*EXERCISE DETAILS*: Scan the lines below for the word "follow". Copy each line you find it in.

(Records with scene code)
########
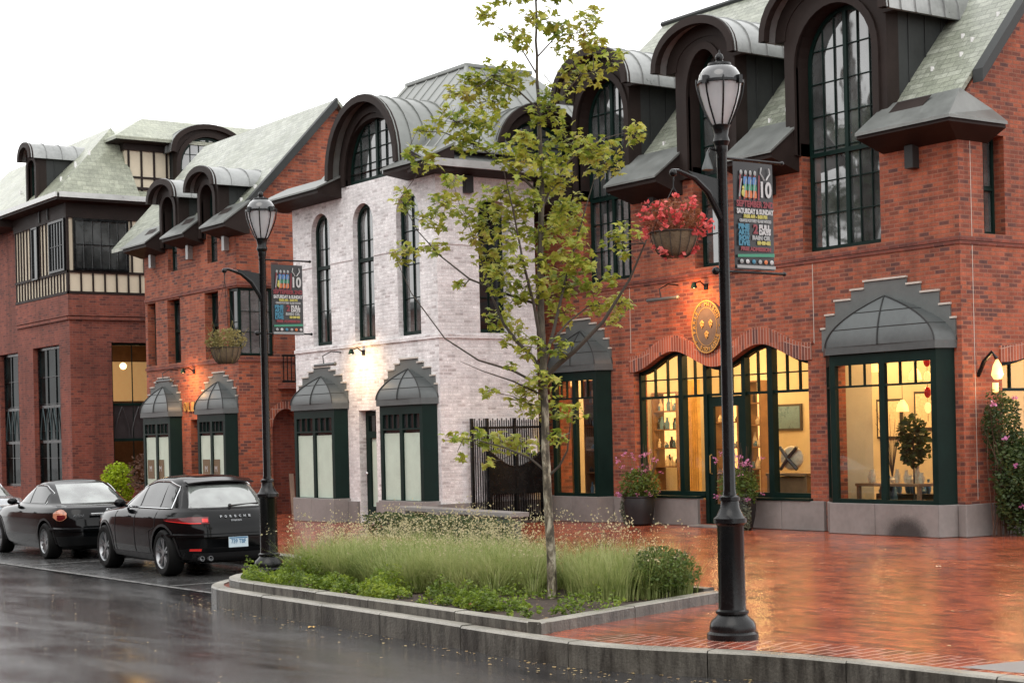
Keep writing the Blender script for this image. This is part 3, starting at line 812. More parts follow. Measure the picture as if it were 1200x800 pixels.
# roof
mb = MB()
e0, e1, yr, zr = -31.7, -18.28, 25.5, 11.03
def notched(mb, x0, x1, y0, ye, zf_, notches, t=.1):
    """roof slope from eave y0 up to ridge ye with rectangular openings for the dormers"""
    lp = [(x0, y0)]
    for c, hw, d in sorted(notches): lp += [(c - hw, y0), (c - hw, y0 + d), (c + hw, y0 + d), (c + hw, y0)]
    lp += [(x1, y0)] + list(ye)
    tri = tessellate_polygon([[Vector((x, y, 0)) for x, y in lp]]); n = len(lp)
    mb.add([(x, y, zf_(y)) for x, y in lp] + [(x, y, zf_(y) - t) for x, y in lp], [tuple(k) for k in tri] + [tuple(i + n for i in k) for k in tri] + [(i, (i + 1) % n, (i + 1) % n + n, i + n) for i in range(n)])
def slab(mb, pts, t=.1):
    n = len(pts)
    mb.add(pts + [(x, y, z - t) for x, y, z in pts], [tuple(range(n)), tuple(range(n, 2 * n))] + [(i, (i + 1) % n, (i + 1) % n + n, i + n) for i in range(n)])
z0_ = 6.98 + .13; y0_ = 21.95
notched(mb, e0, -18.50, y0_, [(-18.50, 22.75), (e1, 22.85), (e1, yr), (-29.85, yr)], lambda y: z0_ + 1.133 * (y - y0_), [(-21.12, 1.17, .9), (-24.5, .80, .9), (-27.72, .88, .9)])
slab(mb, [(e1, yr, z0_ + 1.133 * (yr - y0_)), (e1, 31.2, 4.7), (e0, 31.2, 4.7), (e0, 27, 9), (-29.85, yr, z0_ + 1.133 * (yr - y0_))])
slab(mb, [(e0, y0_, z0_), (-29.85, yr, z0_ + 1.133 * (yr - y0_)), (e0, 27, 9)])
mb.build('roof', 'slate', rb)
mb = MB()
rk = [(e1 + .01, y0_ - .1, z0_ - .1), (e1 + .01, yr, z0_ + 1.133 * (yr - y0_) + .03), (e1 + .01, 31.25, 4.72)]
mb.add([(e1 + .004, 22.4, z0_ + .02 + .51), (e1 + .004, yr, 11.15 + .02), (e1 + .004, yr, 10.95), (e1 + .004, 22.4, z0_ - .2 + .51), (e1 - .2, 22.4, z0_ + .02 + .51), (e1 - .2, yr, 11.17), (e1 - .2, yr, 10.95), (e1 - .2, 22.4, z0_ - .2 + .51)],
       [(0, 1, 2, 3), (0, 1, 5, 4), (2, 3, 7, 6), (1, 2, 6, 5), (0, 3, 7, 4)])
mb.tube([(e0 + 1.8, yr, 11.16), (e1, yr, 11.16)], .06, 6)
mb.build('rake_board', 'metal_dark', rb)
# snow guards: small bright studs
mb = MB()
for x, y in [(-19.0, 22.75), (-19.25, 23.1), (-18.95, 22.98), (-19.5, 22.6), (-18.7, 23.35), (-22.9, 22.5), (-23.2, 22.35), (-26.3, 22.4), (-22.65, 22.9), (-26.0, 22.7)]:
    z = z0_ + 1.133 * (y - y0_); mb.box(x - .02, x + .02, y - .02, y + .03, z - .02, z + .06)
mb.build('snow_guard', 'white', rb)
# dormers
D = lambda c, hw, whw, wr, hhw, hr, **k: dormer(FR, rb, c, hw, 6.72, 8.85, 0, 2.6, (whw, 8.3, wr), hhw, hr, 8.86, over=.32, q0=-.08, wz0=5.0, trans=(6.72,), **k)
D(-21.12, 1.22, .91, .93, 1.5, 1.1, wcols=(3, 3), wrows=7, seams=9)
D(-24.5, .85, .47, .80, 1.17, .86, wcols=2, wrows=7, mull=False)
D(-27.72, .93, .78, .85, 1.25, .92, wcols=(3, 3), wrows=7)

# ------------------------------------------------------------------ shop interior (lit)
mb = MB()
mb.box(-31, -18.9, 22.4, 27.5, -.02, .06); mb.build('shop_floor', 'int_floor', rb)
mb = MB(); mb.box(-31, -18.9, 27.4, 27.55, .06, 4.3); mb.box(-31.0, -18.9, 22.4, 27.4, 4.25, 4.35); mb.box(-30.8, -30.7, 22.4, 27.4, .06, 4.25)
mb.build('shop_interior', 'int_wall', rb)
mb = MB(); mb.box(-21.98, -21.88, 22.6, 23.5, .06, 4.2); mb.build('partition', 'int_grey', rb)
def plight(x, y, z, e, r=.25, col=(1, .60, .25)):
    l = bpy.data.lights.new('shop_light', 'POINT'); l.energy = e * 1.75; l.color = col; l.shadow_soft_size = r
    o = bpy.data.objects.new('shop_light', l); COL.objects.link(o); o.location = (x, y, z)
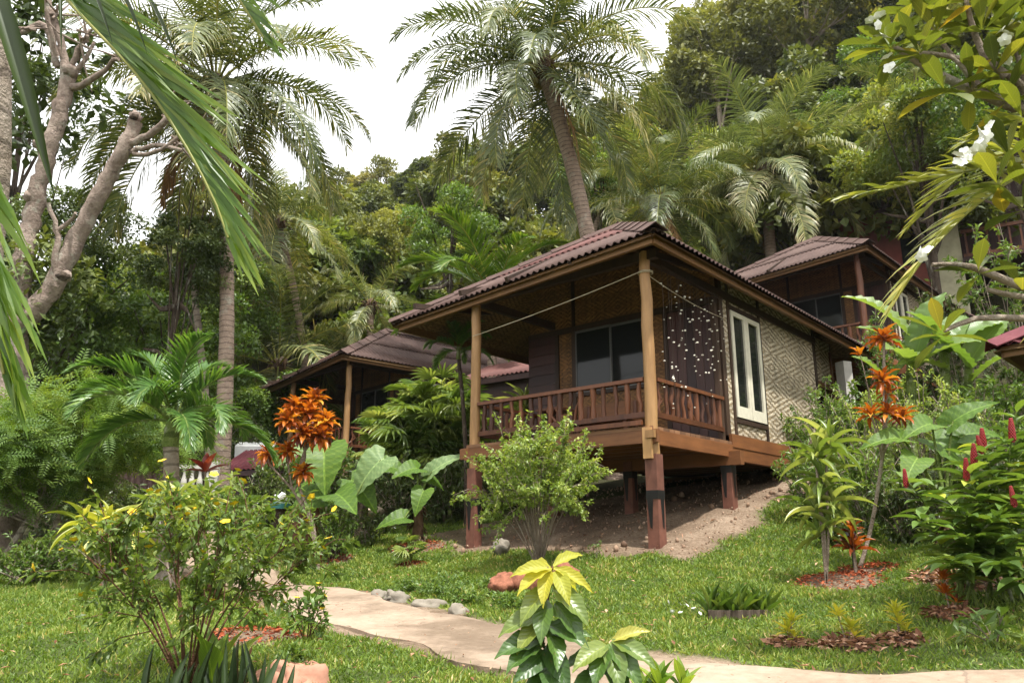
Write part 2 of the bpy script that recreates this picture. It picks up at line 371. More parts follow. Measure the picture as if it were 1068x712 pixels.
# ------------------------------------------------------------------ house materials
def woven(name, tint_a, tint_b, w=.028, vr=.62, period=14, age=(.75, 1.15), rough=.6):
    """twill-woven split bamboo, the diagonal step reversing so that zigzags appear; UV in metres"""
    m, nt, b = mat(name)
    uv = N(nt, 'ShaderNodeUVMap', uv_map='UVMap').outputs[0]
    wob = N(nt, 'ShaderNodeVectorMath', operation='ADD', ins={0: uv, 1: N(nt, 'ShaderNodeVectorMath', operation='SCALE', ins={0: noise(nt, uv, 2.2, 3, out=1), 3: .02}).outputs[0]}).outputs[0]
    s = N(nt, 'ShaderNodeSeparateXYZ', ins={0: wob})
    U = math_(nt, 'DIVIDE', s.outputs[0], w); Vv = math_(nt, 'DIVIDE', s.outputs[1], w*vr)
    iu = math_(nt, 'FLOOR', U); iv = math_(nt, 'FLOOR', Vv)
    zig = math_(nt, 'PINGPONG', iv, period); zag = math_(nt, 'PINGPONG', iu, period)
    ph = math_(nt, 'MODULO', math_(nt, 'ADD', math_(nt, 'ADD', zig, zag), 400), 4)
    hor = math_(nt, 'LESS_THAN', ph, 1.5)
    fu = math_(nt, 'FRACT', U); fv = math_(nt, 'FRACT', Vv)
    def prof(f): return math_(nt, 'SINE', math_(nt, 'MULTIPLY', f, PI))
    h = N(nt, 'ShaderNodeMix', ins={0: hor, 2: math_(nt, 'POWER', prof(fu), .4), 3: math_(nt, 'POWER', prof(fv), .4)}).outputs[0]
    wn = N(nt, 'ShaderNodeTexWhiteNoise', noise_dimensions='2D', ins={0: N(nt, 'ShaderNodeCombineXYZ', ins={0: math_(nt, 'MULTIPLY', iu, math_(nt, 'SUBTRACT', 1.0, hor)), 1: math_(nt, 'MULTIPLY', iv, hor)}).outputs[0]}).outputs[0]
    n = noise(nt, uv, 1.4, 5, .6); n2 = noise(nt, uv, 7, 4, .6)
    c = mixc(nt, hor, tint_a, tint_b)
    k = math_(nt, 'ADD', .35, math_(nt, 'ADD', math_(nt, 'MULTIPLY', wn, .7), math_(nt, 'MULTIPLY', h, .3)))
    k = math_(nt, 'MULTIPLY', k, N(nt, 'ShaderNodeMapRange', ins={0: math_(nt, 'ADD', math_(nt, 'MULTIPLY', n, .6), math_(nt, 'MULTIPLY', n2, .4)), 1: .3, 2: .7, 3: age[0], 4: age[1]}).outputs[0])
    c = mixc(nt, 1.0, c, N(nt, 'ShaderNodeCombineXYZ', ins={0: k, 1: k, 2: k}).outputs[0], 'MULTIPLY')
    nt.links.new(c, b.inputs['Base Color']); b.inputs['Roughness'].default_value = rough; b.inputs['Specular IOR Level'].default_value = .35
    bump(nt, b, h, .6, .006); return m
M_wov_wall = woven('woven_bamboo_wall', (.24, .18, .105), (.54, .465, .345), w=.062, vr=.36, period=11, age=(.5, 1.3))
M_wov_porch = woven('woven_bamboo_varnished', (.15, .068, .022), (.25, .125, .042), w=.03, period=12, age=(.35, 1.35))
M_wov_soffit = woven('woven_bamboo_soffit', (.16, .09, .032), (.25, .15, .06), w=.035, period=12, age=(.55, 1.25))
M_post = woodmat('yellow_log', (.36, .205, .085), (.20, .105, .04), .5, bumps=.35)
M_paint = plain('redbrown_paint', (.15, .062, .043), .6, .45, 5)
M_tar = plain('black_tar', (.012, .011, .011), .5, .3, 9)
M_dark = woodmat('dark_stained_board', (.055, .022, .018), (.025, .011, .010), .45)
M_darkbeam = woodmat('dark_beam', (.045, .025, .015), (.02, .011, .008), .6)
M_rail = woodmat('redbrown_log', (.14, .05, .021), (.055, .02, .010), .45)
M_fasc = woodmat('fascia_timber', (.19, .095, .033), (.09, .043, .016), .6, axis=0)
M_beam = woodmat('orange_beam', (.20, .083, .032), (.09, .037, .016), .55, axis=0)
M_beamy = woodmat('orange_beam_side', (.22, .088, .032), (.11, .043, .018), .5, axis=1)
M_deck = woodmat('deck_board', (.20, .10, .05), (.09, .045, .025), .7, axis=0)
M_white = plain('cream_window_paint', (.62, .58, .46), .4, .12, 12)
M_alu = plain('window_aluminium', (.10, .10, .095), .4, .1)
def glass(name, c=(.012, .014, .013)):
    m, nt, b = mat(name); b.inputs['Base Color'].default_value = (*c, 1); b.inputs['Roughness'].default_value = .06; b.inputs['Specular IOR Level'].default_value = .25
    bump(nt, b, noise(nt, coord(nt), 1.5, 1), .06, .02); return m
M_glass = glass('dark_window_glass')
def roofmat(name, a, bb, cc):
    m, nt, b = mat(name); n1 = noise(nt, coord(nt), 1.1, 6, .65); n2 = noise(nt, coord(nt), 9, 5, .65); n3 = noise(nt, coord(nt), 40, 3)
    f = math_(nt, 'ADD', math_(nt, 'MULTIPLY', n1, .5), math_(nt, 'ADD', math_(nt, 'MULTIPLY', n2, .35), math_(nt, 'MULTIPLY', n3, .15)))
    c = ramp(nt, f, [(.32, a), (.5, bb), (.68, cc)])
    nt.links.new(c, b.inputs['Base Color']); b.inputs['Roughness'].default_value = .72; b.inputs['Specular IOR Level'].default_value = .3
    bump(nt, b, n2, .25, .01); return m
M_roof = roofmat('weathered_brown_sheet', (.038, .019, .015), (.072, .039, .031), (.115, .074, .060))
M_roofred = roofmat('faded_red_sheet', (.065, .024, .020), (.105, .040, .034), (.14, .068, .058))
M_roofmar = roofmat('maroon_sheet', (.06, .010, .014), (.105, .018, .025), (.15, .04, .045))

def corrugated(mb, A, B, tops, bands, pitch=.125, amp=.019, mi=None, sheet=.007):
    """corrugated roof face over eave A-B; tops = points of the upper outline in order from A to B; bands = slope distances where sheets lap"""
    A = np.array(A, float); B = np.array(B, float); L = np.linalg.norm(B-A); e = (B-A)/L
    T = [np.array(t, float) for t in tops]; up = T[0]-A; up = up-e*(up@e); hm = np.linalg.norm(up); up /= hm
    nrmv = np.cross(e, up); nrmv = nrmv*np.sign(nrmv[2])
    xa = [0]+[(t-A)@e for t in T]+[L]; ya = [0]+[(t-A)@up for t in T]+[0]
    n = int(L/pitch*8); a = np.linspace(0, L, n+1); lim = np.interp(a, xa, ya); w = amp*np.cos(a*2*PI/pitch)
    bands = [b for b in bands if b < hm-.05]+[hm+.001]
    for k in range(len(bands)-1):
        b0 = bands[k]-(.10 if k else .0); b1 = bands[k+1]
        lo = np.minimum(np.full(n+1, b0), lim); hi = np.minimum(b1, lim); ok = hi > lo+1e-4
        off0 = .028 if k else .006
        rows = []
        for t in (0, .5, 1):
            bb = lo+(hi-lo)*t; o = off0*(1-t)+.004
            rows.append(A+a[:, None]*e+bb[:, None]*up+(w+o)[:, None]*nrmv)
        lip = A+a[:, None]*e+lo[:, None]*up+(w+off0+.004-sheet-.004)[:, None]*nrmv
        v = np.concatenate([lip]+rows); m = n+1
        f = []
        idx = np.where(ok[:-1] | ok[1:])[0]
        for r in range(3): f.append(np.stack([idx+r*m, idx+1+r*m, idx+1+(r+1)*m, idx+(r+1)*m], -1))
        col = 0 if mi is None else mi[min(k, len(mi)-1)]
        sheetno = (a[idx]/(pitch*7)).astype(int)
        rr = rs(k+5).uniform(.2, .8, 200)[sheetno % 200]
        mb.add(v, np.concatenate(f), np.tile(rr, 3), col, True)
    return hm, up
def caps(mb, p, q, ew=.17, seg=.62, drop=.5, mi=0):
    """ridge tiles lapping each other along p-q: a shallow inverted V"""
    p = np.array(p, float); q = np.array(q, float); L = np.linalg.norm(q-p); d = (q-p)/L; n = max(1, int(L/seg))
    side = np.cross(d, (0, 0, 1)); side /= np.linalg.norm(side); upv = np.cross(side, d)
    for i in range(n):
        a = p+d*(L*i/n-.03); b = p+d*(L*(i+1)/n+.05); lift = .05
        prof = [(-ew, -ew*drop), (-ew*.5, -ew*drop*.35), (0, .03), (ew*.5, -ew*drop*.35), (ew, -ew*drop)]
        v = []
        for c, l in ((a, lift+.022), (b, lift)):
            for th in (0, -.012):
                for x, z in prof: v.append(c+side*x+upv*(z+l+th))
        f = []
        for j in range(4):
            f += [(j, j+1, j+11, j+10), (j+5, j+15, j+16, j+6), (j, j+5, j+6, j+1), (j+10, j+11, j+16, j+15)]
        f += [(0, 10, 15, 5), (4, 9, 19, 14)]
        mb.add(np.array(v), f, .3+.4*((i*37) % 10)/10, mi)
def panel(mb, o, ex, ey, poly, th, mi=0):
    """flat wall panel: polygon in the plane (ex, ey) at o, thickness th along -(ex x ey); UV in metres"""
    o = np.array(o, float); ex = np.array(ex, float); ey = np.array(ey, float); nn = np.cross(ex, ey); k = len(poly); pl = np.array(poly, float)
    f0 = o+pl[:, :1]*ex+pl[:, 1:]*ey; b0 = f0-nn*th
    mb.add(f0, [tuple(range(k))], .5, mi, False, pl); mb.add(b0, [tuple(range(k))[::-1]], .5, mi, False, pl)
    for i in range(k):
        j = (i+1) % k; mb.add([f0[i], f0[j], b0[j], b0[i]], [(0, 1, 2, 3)], .5, mi, False, [pl[i], pl[j], pl[j], pl[i]])

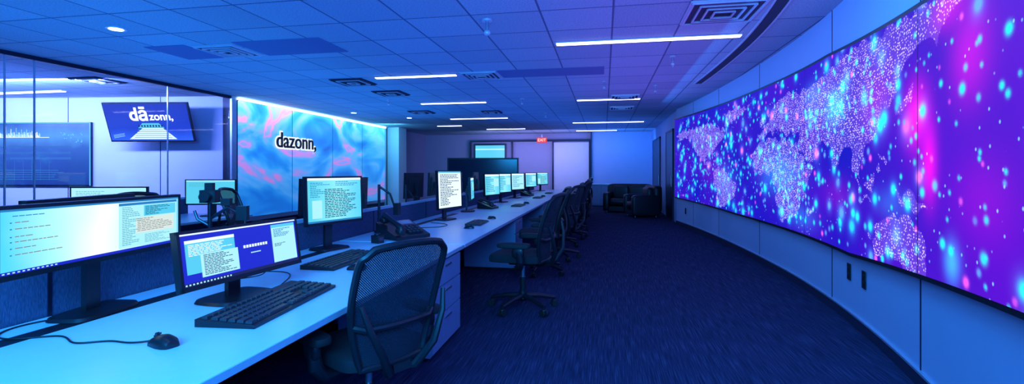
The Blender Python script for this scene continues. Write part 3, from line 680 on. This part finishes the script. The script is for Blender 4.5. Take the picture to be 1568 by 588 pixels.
# ------------------------------------------------------------------ far objects
b=B(); b.box((0,0,1.25),(2.4,.12,1.15),black); b.box((0,-.064,1.25),(2.3,.01,1.05),simple('dark_glass_display',(.008,.02,.05),.15)); b.box((0,.1,.35),(1.2,.4,.7),darkmetal); b.box((0,0,.02),(1.6,.6,.04),black)
b.obj('presentation_display',(-4.0,16.0,0),(0,0,R(8)),bevel=.01)
b=B(); b.mm(-.9,.3,19.3,19.8,.05,.85,pedmat); b.mm(-.93,.33,19.27,19.83,.85,.88,desktop); b.mm(-.88,.28,19.32,19.78,0,.05,black)
for k in range(3): b.mm(-.88+.39*k,-.51+.39*k,19.285,19.3,.1,.82,pedmat); b.mm(-.56+.39*k,-.55+.39*k,19.27,19.285,.45,.6,chrome)
b.obj('storage_credenza',bevel=.004)
def sofa(w):
    b=B(); b.box((0,0,.14),(w-.05,.78,.14),leather)
    for sx in (-1,1): b.rbox((sx*(w/2-.10),0,.36),(.22,.86,.62),leather,.25,24,12); 
    b.rbox((0,.36,.55),(w-.02,.24,.80),leather,.25,28,12)
    n=2 if w>1.2 else 1; cw=(w-.40)/n
    for k in range(n):
        cx=-(w-.40)/2+cw*(k+.5); b.rbox((cx,-.08,.36),(cw-.01,.68,.22),leather,.3,24,10); b.rbox((cx,.20,.66),(cw-.02,.20,.46),leather,.35,24,10)
    for sx in (-1,1):
        for sy in (-1,1): b.cyl((sx*(w/2-.12),sy*.32,0),(sx*(w/2-.12),sy*.32,.09),.02,chrome)
    return b
sofa(1.55).obj('leather_sofa',(.80,16.9,0),(0,0,R(-12)),smooth=60)
sofa(.98).obj('leather_armchair',(1.12,15.4,0),(0,0,R(-75)),smooth=60)

# ------------------------------------------------------------------ lights
def area(name,loc,rot,sx,sy,P,col):
    l=bpy.data.lights.new(name,'AREA'); l.shape='RECTANGLE'; l.size=sx; l.size_y=sy; l.energy=P; l.color=col
    o=bpy.data.objects.new(name,l); scene.collection.objects.link(o); o.location=loc; o.rotation_euler=rot; return o
UP=(R(180),0,0)
area('ceiling_fill_left',(-5.6,7,1.95),UP,3.5,14,150,(.01,.22,1))  # added fill with no fixture, faces up to brighten the left ceiling
area('ceiling_fill_centre',(-2,8,1.95),UP,3,16,80,(.01,.13,1))  # added fill, unseen from below, lifts the middle of the ceiling
area('ceiling_fill_right',(.6,6,1.95),UP,2,10,46,(.24,.11,1))  # added violet-blue fill for the right ceiling, no fixture modelled
area('lounge_ceiling_fill',(0,17.5,1.9),UP,3,5,30,(.03,.16,1))  # added unseen fill that brightens the ceiling over the lounge
area('meeting_room_ceiling_fill',(-11,5,2.0),UP,4,6,120,(.10,.24,1))  # added fill for the ceiling beyond the glass, no real fixture
wl=area('meeting_room_wall_fill',(-11.5,6.6,2.9),(R(65),0,MA),6,.2,420,(.22,.34,1))  # added fill with its back to the camera, brightens the meeting room wall
area('fill_wall_right',(1.25,7.5,2.85),(0,R(-65),0),.2,9,20,(.02,.26,1))  # added fill turned away from the camera, tints the curved wall blue
area('fill_lower_right',(1.0,2.2,2.6),(0,R(-40),0),.4,5,45,(.02,.36,1))  # added unseen fill to brighten the near lower part of the right wall
area('fill_behind',(-.6,-1.6,2.5),(R(58),0,R(12)),3,1.2,460,(.02,.36,1))  # added fill out of view behind the camera, lights the desks
area('back_wall_fill',(-3,19,2.2),(R(90),0,0),4,.8,55,(.38,.38,1))  # added fill facing away from the camera, brightens the back wall
area('lounge_wall_fill',(.7,18.9,2.6),(R(70),0,0),2,.3,26,(.03,.26,1))  # added fill for the lounge wall, not a modelled lamp
area('column_fill',(-7.2,15.6,2.9),(R(60),0,R(12)),.8,.1,20,(.10,.60,1))  # small added fill to brighten the column, no fixture there
w=bpy.data.worlds.new('dim_blue'); scene.world=w; w.use_nodes=True; w.node_tree.nodes['Background'].inputs[0].default_value=(.02,.06,.4,1); w.node_tree.nodes['Background'].inputs[1].default_value=.3

# ------------------------------------------------------------------ camera
cd=bpy.data.cameras.new('camera'); cd.sensor_width=36; cd.lens=17.22; cd.shift_y=-.0204; cd.clip_start=.05
cam=bpy.data.objects.new('camera',cd); scene.collection.objects.link(cam); cam.location=(0,0,1.38); cam.rotation_euler=(R(90),0,R(10.65)); scene.camera=cam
########
*EXERCISE ANSWER*:
Keep writing the Blender script for this image. This is part 3, starting at line 812. More parts follow. Measure the picture as if it were 1200x800 pixels.
Write part 2 of the bpy script that recreates this picture. It picks up at line 371. More parts follow. Measure the picture as if it were 1068x712 pixels.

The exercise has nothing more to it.